S.V. Ivanov was renowned for his portrayals of the life of the people and tragic fate of the peasants in Russia, and for his scenes of civil unrest, notably during the 1905 revolution. He contributed to major exhibitions in Russia and abroad from 1881.
Born June 4(16), 1864, in Ruza, present-day Moscow Oblast; died Aug. 3, 1910, in the village of Svistukha, present-day Dmitrov Raion, Moscow Oblast. Russian painter.
Ivanov studied under I.M. Prianishnikov and E.S. Sorokin at the Moscow School of Painting, Sculpture, and Architecture from 1878 to 1882 and from 1884 to 1885. He was a student at the St. Petersburg Academy of Arts from 1882 to 1884. Ivanov, a resident of Moscow, traveled extensively throughout Russia.
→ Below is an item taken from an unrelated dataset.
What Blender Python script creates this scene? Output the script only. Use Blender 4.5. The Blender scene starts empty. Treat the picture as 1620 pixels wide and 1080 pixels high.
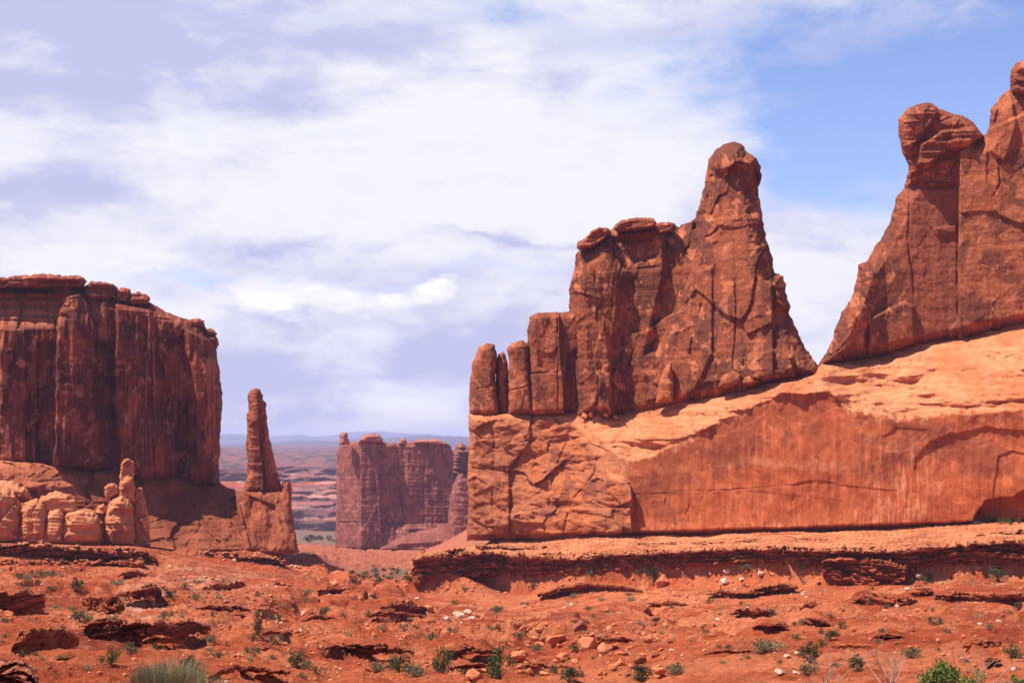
import bpy, bmesh, math, random
import numpy as np
from mathutils import Vector

S = bpy.context.scene
C = S.collection
F_PX, CX, HY = 2493.0, 810.0, 700.0          # focal length, principal column and horizon row of the 1620x1080 frame

# ------------------------------------------------------------------ camera, sky, sun, exposure
cd = bpy.data.cameras.new('camera')
cam = bpy.data.objects.new('camera', cd)
C.objects.link(cam)
cam.location = (0, 0, 0)
cam.rotation_euler = (math.radians(90), 0, 0)
cd.sensor_width = 36.0
cd.lens = 36.0 * F_PX / 1620.0
cd.shift_y = (HY - 540.0) / 1620.0
cd.clip_start, cd.clip_end = 0.5, 40000
S.camera = cam
S.view_settings.view_transform = 'Standard'
S.view_settings.look = 'None'
S.view_settings.exposure = 0.55
S.view_settings.gamma = 1.0
S.cycles.max_bounces = 6
S.cycles.volume_bounces = 1
S.cycles.use_denoising = True

SUN = Vector((-0.97, -0.20, 0)).normalized() * math.cos(math.radians(61))
SUN.z = math.sin(math.radians(61))
sl = bpy.data.lights.new('sun', 'SUN')
sl.energy = 5.0
sl.angle = math.radians(0.53)
sl.color = (1.0, 0.93, 0.84)
so = bpy.data.objects.new('sun', sl)
C.objects.link(so)
so.rotation_euler = (-SUN).to_track_quat('-Z', 'Y').to_euler()

W = bpy.data.worlds.new('World')
S.world = W
W.use_nodes = True


class NT:
    """small node-tree writer"""
    def __init__(self, tree):
        self.t = tree
    def n(self, kind, **kw):
        nd = self.t.nodes.new(kind)
        for k, v in kw.items():
            setattr(nd, k, v)
        return nd
    def put(self, sock, v):
        if isinstance(v, (int, float)):
            sock.default_value = v
        elif isinstance(v, (tuple, list)):
            sock.default_value = tuple(v)
        else:
            self.t.links.new(v, sock)
    def math(self, op, a, b=0.0, c=0.0, clamp=False):
        nd = self.n('ShaderNodeMath', operation=op, use_clamp=clamp)
        self.put(nd.inputs[0], a); self.put(nd.inputs[1], b); self.put(nd.inputs[2], c)
        return nd.outputs[0]
    def vec(self, op, a, b=(0, 0, 0)):
        nd = self.n('ShaderNodeVectorMath', operation=op)
        self.put(nd.inputs[0], a); self.put(nd.inputs[1], b)
        return nd.outputs['Value'] if op in ('LENGTH', 'DOT_PRODUCT', 'DISTANCE') else nd.outputs[0]
    def noise(self, v, scale, detail=5, rough=0.5, dist=0.0):
        nd = self.n('ShaderNodeTexNoise')
        self.put(nd.inputs['Vector'], v)
        nd.inputs['Scale'].default_value = scale
        nd.inputs['Detail'].default_value = detail
        nd.inputs['Roughness'].default_value = rough
        nd.inputs['Distortion'].default_value = dist
        return nd.outputs[0]
    def ramp(self, v, a, b, lo=0.0, hi=1.0):
        nd = self.n('ShaderNodeMapRange', interpolation_type='SMOOTHSTEP')
        self.put(nd.inputs[0], v)
        nd.inputs[1].default_value = a; nd.inputs[2].default_value = b
        nd.inputs[3].default_value = lo; nd.inputs[4].default_value = hi
        return nd.outputs[0]
    def mix(self, f, a, b, mode='MIX'):
        nd = self.n('ShaderNodeMix', data_type='RGBA', blend_type=mode)
        self.put(nd.inputs[0], f); self.put(nd.inputs[6], a); self.put(nd.inputs[7], b)
        return nd.outputs[2]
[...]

In 1894 he toured Austria, Italy, and France. In 1899 he became a peredvizhnik, a member of the Society of Wandering Art Exhibitions. Ivanov was also one of the founders of the Union of Russian Artists. He began teaching at the Moscow Stroganov School of Industrial Arts in 1899, and at the Moscow School of Painting, Sculpture, and Architecture in 1900.
During the second half of the 1880’s and the early 1890’s, Ivanov’s works included genre paintings (in which landscape played a large role), drawings, and lithographs. These works were devoted to the tragic lives of Russian migrant peasants and of those incarcerated in tsarist prisons (for example, By the Jail, 1885; On the Road: The Death of a Migrant, 1889—both in the Tret’iakov Gallery).
Ivanov participated in the revolutionary events of 1905. He was one of the first Russian artists to deal with the theme of the revolutionary struggle of the Russian peasantry and proletariat. This theme is expressed in the paintings Mutiny in the Village (1889) and Shot Dead (1905), which are both in the Museum of the Revolution of the USSR in Moscow, the painting The Convicts’ Halting Place (1891, no longer preserved), and the etchings The Firing Squad (1905–10) and Against the Wall: An Episode of 1905 (1905–10).
In 1895, Ivanov became involved in historical painting. These paintings deal primarily with the life of the people, their national traits, and their relationship to the future glories of Russia. They also express the elemental force of the popular movement (for example, The Time of Discord, 1897, the Memorial Apartment of I.I. Brodskii, Leningrad) and re-create scenes from the past with great conviction and historical accuracy. There are also elements of social satire. Examples of Ivanov’s historical paintings are The Arrival of Foreigners in 17th-Century Moscow (1901) and A Tsar of the 16th Century (1902)—both in the Tret’iakov Gallery. Ivanov combines elements of social criticism with a search for new compositional and coloristic solutions that emotionally enrich the expressive possibilities of both genre and historical painting. Ivanov was also an illustrator.
REFERENCE
Granovskii, I.N. S. V. Ivanov: Zhizn’ i tvorchestvo. Moscow, 1962.